New York Theater Workshop collaborates with students

by olivia harvey | 8/18/17 2:05am

Over the course of this summer, the New York Theater Workshop has presented a diverse array of new and exciting work-in-progress plays to the Dartmouth community. The pieces featured addressed topics that range from surreal fiction to the brutal truths of racial injustice in America. As a continuation of the Theatre Workshop’s 25-year partnership with Dartmouth, this summer term’s Theater 65 class worked closely with the directors, playwrights, cast and crew of the productions.

This weekend’s performances mark the end NYTW’s production calendar at Dartmouth. Jim Nicola, artistic director of the organization, said that one work is a solo piece that reexamines Emmett Till’s life and death. The second work is a play set in Korea after the Korean War. The work examines “comfort women” who were forced into sexual slavery for the Japanese army during World War II.

NYTW is a prestigious group of artists who produce shows every year and invite other artists at various stages in their careers to assist with these productions. NYTW began its relationship with Dartmouth 25 years ago. Nicola said that the relationship originally began when he identified a need to produce works in progress outside of the highly active and critical New York Theatre community. Nicola said that Dartmouth was selected because two members of the NYTW were Dartmouth alumni.

The relationship between NYTW and Dartmouth College continues to succeed at offering undergraduates the opportunity to work with acclaimed professionals in the theater world. Theater 65 students spend the end of their term working intensively with NYTW said theater professor Jamie Horton said. He added that for students interested in careers in this field, the experience of working on these productions with professional artists in a premier theater organization is invaluable.

“[NYTW] brings a wide variety of material up here from solo performances to full musicals which require all three weeks of the residency to create,” Horton said. “It’s a very exciting program, and the relationship between [NYTW] and Dartmouth is quite unique.”

Director of the Hopkins Center for the Arts, Mary Lou Aleskie, added that this program is very exciting for students because the NYTW is prestigious and some of the productions which are currently in the works could go on to achieve mass fame and recognition.

Horton said in addition to simply witnessing the production of shows, students are actively involved in the process as well.

“[NYTW] artists and the leadership have been extraordinarily generous in the way that they involve our students, and so our students are involved at every step of the process during those weeks here,” Horton said.

While the benefits that students derive from collaboration with the Theatre Workshop may be more apparent, the actors, directors and playwrights who come to Dartmouth appreciate the process as well. Aleskie said that coming to Dartmouth is a great opportunity for the workshop to have access to different resources than the ones available in New York. She added that the members of NYTW truly enjoy working with the students.

“Over and over again they tell me how smart Dartmouth students are and how wise they are and insightful and how much they learn from Dartmouth students, so it’s not just about learning for Dartmouth students; it’s also the exchange,” Aleskie said.
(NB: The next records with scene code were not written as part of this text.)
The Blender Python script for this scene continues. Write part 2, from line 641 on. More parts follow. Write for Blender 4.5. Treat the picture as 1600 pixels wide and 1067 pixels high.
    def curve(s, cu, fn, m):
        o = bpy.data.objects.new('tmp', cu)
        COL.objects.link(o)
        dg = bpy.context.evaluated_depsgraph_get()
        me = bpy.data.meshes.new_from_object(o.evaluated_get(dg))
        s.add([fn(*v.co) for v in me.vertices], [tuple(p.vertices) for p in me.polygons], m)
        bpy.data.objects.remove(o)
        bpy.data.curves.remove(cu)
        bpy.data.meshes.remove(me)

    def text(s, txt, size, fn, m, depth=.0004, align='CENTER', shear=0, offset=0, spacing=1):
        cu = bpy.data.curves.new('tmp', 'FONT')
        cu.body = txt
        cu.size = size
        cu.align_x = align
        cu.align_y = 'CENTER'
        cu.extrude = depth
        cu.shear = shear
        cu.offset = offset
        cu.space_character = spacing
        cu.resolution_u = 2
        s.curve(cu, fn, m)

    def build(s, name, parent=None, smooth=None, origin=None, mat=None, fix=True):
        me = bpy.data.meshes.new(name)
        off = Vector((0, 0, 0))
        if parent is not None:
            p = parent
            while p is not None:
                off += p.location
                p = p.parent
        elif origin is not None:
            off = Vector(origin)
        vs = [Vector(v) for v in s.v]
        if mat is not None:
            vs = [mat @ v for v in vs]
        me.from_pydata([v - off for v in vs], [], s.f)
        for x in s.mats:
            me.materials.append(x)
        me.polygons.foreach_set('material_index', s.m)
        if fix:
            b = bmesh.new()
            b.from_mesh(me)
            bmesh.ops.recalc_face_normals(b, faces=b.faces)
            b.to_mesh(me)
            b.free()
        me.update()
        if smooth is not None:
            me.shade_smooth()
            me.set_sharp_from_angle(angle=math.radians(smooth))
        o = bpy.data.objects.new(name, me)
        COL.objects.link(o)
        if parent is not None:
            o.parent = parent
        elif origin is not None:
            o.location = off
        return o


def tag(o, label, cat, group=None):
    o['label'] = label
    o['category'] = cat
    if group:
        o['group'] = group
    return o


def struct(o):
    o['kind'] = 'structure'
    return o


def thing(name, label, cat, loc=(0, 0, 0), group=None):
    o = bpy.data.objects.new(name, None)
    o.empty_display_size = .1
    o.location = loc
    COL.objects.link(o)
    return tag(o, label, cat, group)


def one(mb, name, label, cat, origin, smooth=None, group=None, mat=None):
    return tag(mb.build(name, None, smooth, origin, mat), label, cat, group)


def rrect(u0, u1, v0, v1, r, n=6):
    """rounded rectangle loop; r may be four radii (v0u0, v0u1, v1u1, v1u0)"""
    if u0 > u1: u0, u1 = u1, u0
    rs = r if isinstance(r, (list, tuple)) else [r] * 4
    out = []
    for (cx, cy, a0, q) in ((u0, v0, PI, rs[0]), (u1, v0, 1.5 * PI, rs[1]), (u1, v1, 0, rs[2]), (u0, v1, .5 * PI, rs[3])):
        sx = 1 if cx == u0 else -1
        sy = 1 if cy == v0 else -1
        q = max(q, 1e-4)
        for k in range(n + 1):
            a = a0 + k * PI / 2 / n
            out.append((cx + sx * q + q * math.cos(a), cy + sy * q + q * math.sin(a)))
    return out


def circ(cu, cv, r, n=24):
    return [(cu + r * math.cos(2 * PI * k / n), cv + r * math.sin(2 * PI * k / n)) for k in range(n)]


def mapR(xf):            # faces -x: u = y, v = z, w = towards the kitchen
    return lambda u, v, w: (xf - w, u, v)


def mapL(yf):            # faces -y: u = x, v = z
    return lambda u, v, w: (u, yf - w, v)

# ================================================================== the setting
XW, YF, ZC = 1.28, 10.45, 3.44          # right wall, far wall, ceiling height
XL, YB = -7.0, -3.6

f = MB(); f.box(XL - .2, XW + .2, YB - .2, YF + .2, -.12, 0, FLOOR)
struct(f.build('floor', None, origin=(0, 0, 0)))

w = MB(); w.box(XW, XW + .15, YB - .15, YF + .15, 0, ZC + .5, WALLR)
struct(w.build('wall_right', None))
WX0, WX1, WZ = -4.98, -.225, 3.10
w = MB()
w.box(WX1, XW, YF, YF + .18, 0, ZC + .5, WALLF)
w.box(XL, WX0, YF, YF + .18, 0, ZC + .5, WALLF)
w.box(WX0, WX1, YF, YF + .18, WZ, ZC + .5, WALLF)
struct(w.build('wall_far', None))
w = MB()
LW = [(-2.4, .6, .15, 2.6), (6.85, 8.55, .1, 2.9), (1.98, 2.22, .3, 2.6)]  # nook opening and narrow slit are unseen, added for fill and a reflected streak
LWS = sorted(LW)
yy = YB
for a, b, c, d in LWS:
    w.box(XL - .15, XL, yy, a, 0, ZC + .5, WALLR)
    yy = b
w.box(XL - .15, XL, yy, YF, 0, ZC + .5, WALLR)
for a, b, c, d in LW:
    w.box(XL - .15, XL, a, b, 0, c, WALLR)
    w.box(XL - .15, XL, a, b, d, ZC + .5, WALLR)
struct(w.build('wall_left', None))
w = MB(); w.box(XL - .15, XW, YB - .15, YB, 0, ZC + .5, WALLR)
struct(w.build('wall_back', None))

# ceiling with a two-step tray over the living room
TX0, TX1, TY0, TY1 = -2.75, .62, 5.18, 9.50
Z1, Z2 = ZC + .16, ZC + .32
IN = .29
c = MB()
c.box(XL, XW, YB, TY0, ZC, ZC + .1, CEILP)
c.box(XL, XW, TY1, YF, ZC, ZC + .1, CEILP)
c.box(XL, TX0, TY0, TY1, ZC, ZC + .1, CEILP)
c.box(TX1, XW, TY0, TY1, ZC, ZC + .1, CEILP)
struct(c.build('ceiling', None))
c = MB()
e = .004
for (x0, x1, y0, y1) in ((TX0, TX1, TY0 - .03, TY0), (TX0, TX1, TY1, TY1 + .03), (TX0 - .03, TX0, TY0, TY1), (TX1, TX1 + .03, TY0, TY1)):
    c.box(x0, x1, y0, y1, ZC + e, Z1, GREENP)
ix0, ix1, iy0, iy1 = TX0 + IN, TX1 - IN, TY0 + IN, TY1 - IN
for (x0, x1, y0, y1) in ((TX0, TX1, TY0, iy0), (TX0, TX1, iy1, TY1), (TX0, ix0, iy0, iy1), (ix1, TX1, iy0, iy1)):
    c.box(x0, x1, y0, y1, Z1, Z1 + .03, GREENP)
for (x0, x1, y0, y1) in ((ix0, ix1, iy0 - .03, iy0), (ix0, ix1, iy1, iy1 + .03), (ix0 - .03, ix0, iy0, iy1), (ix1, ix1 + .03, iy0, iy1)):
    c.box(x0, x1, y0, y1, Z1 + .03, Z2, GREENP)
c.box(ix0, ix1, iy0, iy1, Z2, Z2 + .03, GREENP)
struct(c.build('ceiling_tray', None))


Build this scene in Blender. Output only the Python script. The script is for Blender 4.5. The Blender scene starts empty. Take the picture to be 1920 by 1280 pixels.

Part of the exchange between students and artists comes from the feedback process. The works are still in the development process, meaning that student feedback is especially valuable. Kyla Mermejo-Varga ’17, a student in Theater 65, said that students go to the shows on Saturdays as part of class time, and then they go to a critical response session afterwards.

“We discuss their pieces and how they can grow later on,” Mermejo-Varga said.

Nicola agrees that the relationship between the professionals and the students is extremely important.

“This is our 26th summer at Dartmouth, and it has become a really important and vital part for our life in the theater,” Nicola said. “There are probably thousands of artists who have come through these doors with us, and I think everyone has a great affection for our relationship here.”

Collaboration is a major focus of NYTW. This weekend brings together artists from a variety of backgrounds. For students, the diversity of the actors, writers and directors adds to the appeal of the experiences.

“New York Theatre Workshop here in general is just all about collaborating and learning how to best work with others and how to bridge gaps,” Mermejo-Varga said.

Horton said that he believes this program is an incredible opportunity for students.

“It’s been a great experience. If you’re a theater major it’s such a wonderful way to spend your summer,” Horton said. “It’s hands on learning at its best and there’s no other experience like it.”

Aleskie added that as director of the Hopkins Center, she hopes to bring more opportunities like this to campus.

“It has been an inspiration to me since my arrival [at the College], to be thinking about how we can do more of these kinds of things in other artistic disciplines,” Aleskie said. “I see this as a model that we might be able to replicate for dance or music or other important collaborations that we can bring to campus, and that’s kind of number one on my list of things we can do in the future.”

“The Lynching of Emmett Till” and “This Exquisite Corpse” will be presented on Saturday, August 19 at 4:00 p.m. and 7:30 p.m. respectively in the Bentley Theatre. Tickets are available on the Hopkins’ Center website or at the box office.